NEWPORT BEACH — The Newport Beach City Council recently rejected an appeal of a planned waterfront restaurant at Balboa Marina, allowing the project to go forward. The project will, however, include noise mitigation measures.

An attorney representing Linda Isle Homeowners Association told council members on Feb. 9 the organization appealed the project because of concerns of excessive noise, glare, parking and traffic. Linda Isle Homeowners Association requested a new environmental review at the Feb. 9 appeal, alleging the city illegally approved an environmental review ahead of schedule and in violation of the California Environmental Quality Act (CEQA).

The restaurant’s plans call for it to be open late and feature live entertainment. Members of the homeowner association said the prospects of loud entertainment late at night and into the early morning hours would pollute the neighborhood with excessive noise.

Homeowners on Linda Isle also worried the headlights from the restaurant’s patron’s vehicles would reflect onto the water and into their homes.

A representative of The Irvine Company, which is developing the restaurant, said he would take measures to limit noise, including keeping a sliding glass door at the southwestern portion of the venue locked to prevent it from being opened and keeping entertainment-produced noise indoors. Noise-reducing glass will also be installed in some portions of the restaurant.

The project will be located south of East Coast Highway and between Coast Highway Bridge and Bayside Drive, at the same site that was once home to the Rueben E. Lee riverboat. A Newport Beach Planning Commission staff report stated the restaurant project would occupy a 14,252-square-foot building and include outdoor dining.
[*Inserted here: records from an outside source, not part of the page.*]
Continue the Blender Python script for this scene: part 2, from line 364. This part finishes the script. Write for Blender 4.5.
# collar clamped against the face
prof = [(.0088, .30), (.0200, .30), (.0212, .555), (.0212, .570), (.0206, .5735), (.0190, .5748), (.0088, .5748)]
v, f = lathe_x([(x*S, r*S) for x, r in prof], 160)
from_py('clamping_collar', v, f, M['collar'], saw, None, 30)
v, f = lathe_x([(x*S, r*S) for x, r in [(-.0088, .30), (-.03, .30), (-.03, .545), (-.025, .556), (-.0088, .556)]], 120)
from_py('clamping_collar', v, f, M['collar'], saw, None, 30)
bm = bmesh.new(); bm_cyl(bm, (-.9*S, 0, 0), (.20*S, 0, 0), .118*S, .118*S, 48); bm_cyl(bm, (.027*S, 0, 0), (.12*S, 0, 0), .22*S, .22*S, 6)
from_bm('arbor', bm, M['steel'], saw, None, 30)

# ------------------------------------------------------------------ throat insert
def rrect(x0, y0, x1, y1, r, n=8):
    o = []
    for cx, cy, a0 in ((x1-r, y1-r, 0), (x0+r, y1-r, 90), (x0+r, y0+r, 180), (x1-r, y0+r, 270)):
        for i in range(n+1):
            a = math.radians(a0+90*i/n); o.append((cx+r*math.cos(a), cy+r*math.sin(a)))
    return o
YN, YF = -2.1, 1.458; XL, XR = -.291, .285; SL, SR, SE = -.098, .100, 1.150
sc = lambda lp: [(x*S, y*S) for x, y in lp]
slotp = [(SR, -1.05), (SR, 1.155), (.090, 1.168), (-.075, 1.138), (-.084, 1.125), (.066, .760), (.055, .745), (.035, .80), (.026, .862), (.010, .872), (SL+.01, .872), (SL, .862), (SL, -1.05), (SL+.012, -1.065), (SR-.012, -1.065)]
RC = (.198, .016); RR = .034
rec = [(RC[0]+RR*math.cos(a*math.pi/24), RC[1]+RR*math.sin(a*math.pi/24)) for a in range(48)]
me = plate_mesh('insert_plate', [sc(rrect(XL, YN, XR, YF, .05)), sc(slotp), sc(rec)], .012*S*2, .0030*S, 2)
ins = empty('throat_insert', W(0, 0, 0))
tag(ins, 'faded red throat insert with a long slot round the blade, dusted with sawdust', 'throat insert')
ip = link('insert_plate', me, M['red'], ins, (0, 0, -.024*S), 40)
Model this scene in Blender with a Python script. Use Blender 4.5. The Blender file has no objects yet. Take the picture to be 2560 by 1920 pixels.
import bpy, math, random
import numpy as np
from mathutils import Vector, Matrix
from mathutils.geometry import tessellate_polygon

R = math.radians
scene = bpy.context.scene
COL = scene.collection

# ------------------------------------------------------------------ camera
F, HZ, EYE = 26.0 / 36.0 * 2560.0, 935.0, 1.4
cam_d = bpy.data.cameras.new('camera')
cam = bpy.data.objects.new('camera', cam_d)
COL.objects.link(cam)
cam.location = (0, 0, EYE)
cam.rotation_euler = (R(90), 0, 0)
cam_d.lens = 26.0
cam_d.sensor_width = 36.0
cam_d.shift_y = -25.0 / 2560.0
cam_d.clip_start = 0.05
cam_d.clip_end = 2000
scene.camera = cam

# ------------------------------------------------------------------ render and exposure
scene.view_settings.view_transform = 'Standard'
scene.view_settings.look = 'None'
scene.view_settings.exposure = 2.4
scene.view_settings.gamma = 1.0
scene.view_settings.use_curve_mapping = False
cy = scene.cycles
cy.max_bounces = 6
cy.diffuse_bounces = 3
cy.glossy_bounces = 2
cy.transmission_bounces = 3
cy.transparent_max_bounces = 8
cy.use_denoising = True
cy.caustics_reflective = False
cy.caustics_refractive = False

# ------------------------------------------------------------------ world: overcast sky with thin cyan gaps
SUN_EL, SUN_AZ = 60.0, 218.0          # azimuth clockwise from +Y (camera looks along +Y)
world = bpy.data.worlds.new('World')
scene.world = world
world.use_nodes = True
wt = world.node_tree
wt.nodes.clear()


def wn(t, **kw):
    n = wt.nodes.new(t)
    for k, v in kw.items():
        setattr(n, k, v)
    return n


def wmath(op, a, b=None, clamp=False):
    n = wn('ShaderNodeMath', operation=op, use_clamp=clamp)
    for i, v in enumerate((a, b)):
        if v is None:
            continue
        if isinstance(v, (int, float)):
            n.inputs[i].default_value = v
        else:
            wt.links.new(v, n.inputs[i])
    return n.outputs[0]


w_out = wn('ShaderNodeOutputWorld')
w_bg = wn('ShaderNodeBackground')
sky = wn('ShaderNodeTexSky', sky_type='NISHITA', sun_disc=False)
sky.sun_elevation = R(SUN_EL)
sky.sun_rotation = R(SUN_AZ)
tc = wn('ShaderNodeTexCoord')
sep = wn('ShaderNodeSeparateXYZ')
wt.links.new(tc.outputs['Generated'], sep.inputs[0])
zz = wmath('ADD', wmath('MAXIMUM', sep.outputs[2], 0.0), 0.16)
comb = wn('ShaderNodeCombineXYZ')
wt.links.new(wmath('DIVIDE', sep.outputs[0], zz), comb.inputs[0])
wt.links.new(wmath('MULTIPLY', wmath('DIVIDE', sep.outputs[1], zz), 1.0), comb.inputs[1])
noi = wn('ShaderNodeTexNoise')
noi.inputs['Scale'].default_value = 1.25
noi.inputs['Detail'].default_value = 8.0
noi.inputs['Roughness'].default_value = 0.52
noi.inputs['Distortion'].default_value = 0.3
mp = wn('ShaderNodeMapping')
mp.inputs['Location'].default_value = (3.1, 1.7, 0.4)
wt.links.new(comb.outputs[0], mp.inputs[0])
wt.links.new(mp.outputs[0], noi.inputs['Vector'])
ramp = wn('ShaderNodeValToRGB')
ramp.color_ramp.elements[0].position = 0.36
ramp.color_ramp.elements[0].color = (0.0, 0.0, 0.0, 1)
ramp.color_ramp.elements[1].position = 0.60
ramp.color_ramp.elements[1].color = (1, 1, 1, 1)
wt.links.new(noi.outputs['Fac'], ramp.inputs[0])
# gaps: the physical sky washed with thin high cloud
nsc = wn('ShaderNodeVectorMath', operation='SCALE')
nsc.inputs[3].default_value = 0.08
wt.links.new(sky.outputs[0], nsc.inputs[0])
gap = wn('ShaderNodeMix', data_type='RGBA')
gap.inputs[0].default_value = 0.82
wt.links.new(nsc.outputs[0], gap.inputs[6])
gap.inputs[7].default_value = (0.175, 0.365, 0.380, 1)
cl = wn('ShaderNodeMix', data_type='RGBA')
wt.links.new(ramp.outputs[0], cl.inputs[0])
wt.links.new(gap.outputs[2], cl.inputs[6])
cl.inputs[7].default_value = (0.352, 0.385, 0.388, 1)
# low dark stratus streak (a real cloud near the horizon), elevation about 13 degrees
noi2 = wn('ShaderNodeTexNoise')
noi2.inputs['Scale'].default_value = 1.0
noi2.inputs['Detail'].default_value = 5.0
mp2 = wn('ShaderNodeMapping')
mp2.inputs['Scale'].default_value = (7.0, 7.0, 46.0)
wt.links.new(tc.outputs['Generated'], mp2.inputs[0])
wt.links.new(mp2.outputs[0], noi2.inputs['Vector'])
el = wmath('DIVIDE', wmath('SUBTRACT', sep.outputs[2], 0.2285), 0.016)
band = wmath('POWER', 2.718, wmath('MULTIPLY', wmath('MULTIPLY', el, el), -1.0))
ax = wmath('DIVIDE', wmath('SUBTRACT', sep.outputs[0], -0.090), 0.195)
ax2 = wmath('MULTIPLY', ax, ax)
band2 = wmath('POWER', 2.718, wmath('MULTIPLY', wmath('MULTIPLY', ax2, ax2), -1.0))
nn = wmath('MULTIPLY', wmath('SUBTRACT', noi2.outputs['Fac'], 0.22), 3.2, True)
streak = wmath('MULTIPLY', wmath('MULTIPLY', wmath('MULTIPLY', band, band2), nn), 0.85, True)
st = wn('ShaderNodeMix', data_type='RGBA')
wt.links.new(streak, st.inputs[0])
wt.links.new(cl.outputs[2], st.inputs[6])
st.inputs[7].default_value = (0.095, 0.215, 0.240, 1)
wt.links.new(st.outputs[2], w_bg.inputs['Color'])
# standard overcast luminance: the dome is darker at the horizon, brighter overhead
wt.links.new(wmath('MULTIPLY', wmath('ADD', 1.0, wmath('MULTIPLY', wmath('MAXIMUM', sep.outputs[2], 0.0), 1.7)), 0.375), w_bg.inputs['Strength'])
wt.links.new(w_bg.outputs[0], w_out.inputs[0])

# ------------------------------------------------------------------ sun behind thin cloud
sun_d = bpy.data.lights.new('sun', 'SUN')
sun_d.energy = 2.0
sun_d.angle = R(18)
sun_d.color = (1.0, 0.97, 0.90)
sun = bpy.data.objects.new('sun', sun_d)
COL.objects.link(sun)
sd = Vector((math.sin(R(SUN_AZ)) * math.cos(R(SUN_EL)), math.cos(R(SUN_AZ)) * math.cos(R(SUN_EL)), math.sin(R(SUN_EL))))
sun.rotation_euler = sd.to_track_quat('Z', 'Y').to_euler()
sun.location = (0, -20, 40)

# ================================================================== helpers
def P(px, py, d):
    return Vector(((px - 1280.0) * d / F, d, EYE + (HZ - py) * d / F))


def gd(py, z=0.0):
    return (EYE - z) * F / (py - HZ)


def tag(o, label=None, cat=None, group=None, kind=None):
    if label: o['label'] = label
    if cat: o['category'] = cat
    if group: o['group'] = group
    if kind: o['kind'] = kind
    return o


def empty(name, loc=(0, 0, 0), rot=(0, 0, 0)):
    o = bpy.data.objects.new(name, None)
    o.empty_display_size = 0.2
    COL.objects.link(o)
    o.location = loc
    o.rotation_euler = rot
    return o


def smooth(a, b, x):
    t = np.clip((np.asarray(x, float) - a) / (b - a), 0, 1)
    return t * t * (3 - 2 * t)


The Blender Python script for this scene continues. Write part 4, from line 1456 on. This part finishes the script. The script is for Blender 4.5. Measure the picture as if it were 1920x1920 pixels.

Newport Beach’s Planning Commission approved a Mitigated Negative Declaration of a Balboa Marina West project in October 2014. The project proposed to build a public dock, expand the marina, and bring a restaurant, public restrooms and yacht brokerage office on the site. Two weeks later the Linda Isle Homeowners Association appealed the Planning Commission approval; the appeal was rejected by the City Council in November 2014.

Planning commissioners held another public hearing in December 2015 to review and approve the restaurant’s design plans and technical noise study; the homeowner association appealed the approval six days later.

Balboa Marina is a private dock with 107 boat slips and would be reconfigured as part of the restaurant’s development. The developer would, specifically, add 24 slips as part of the Balboa Marina expansion and restaurant.

City council also approved a resolution accepting all California Coastal Commission modifications for the Lido House Hotel project at 3300 Newport Boulevard. The council had accepted the commission’s suggested modifications in Nov. 2015 but left out two minor provisions concerning height limits and land use description. Both modifications are now incorporated into the November 2015 action with the council’s Feb. 9 vote.

The Lido House Hotel is a 130-room project at the former City Hall complex; the hotel’s developer must allocate $1.4 million to the Fostering Interest In Nature programs, an educational program to be conducted at Newport Dunes to expose students to water-oriented recreational activities.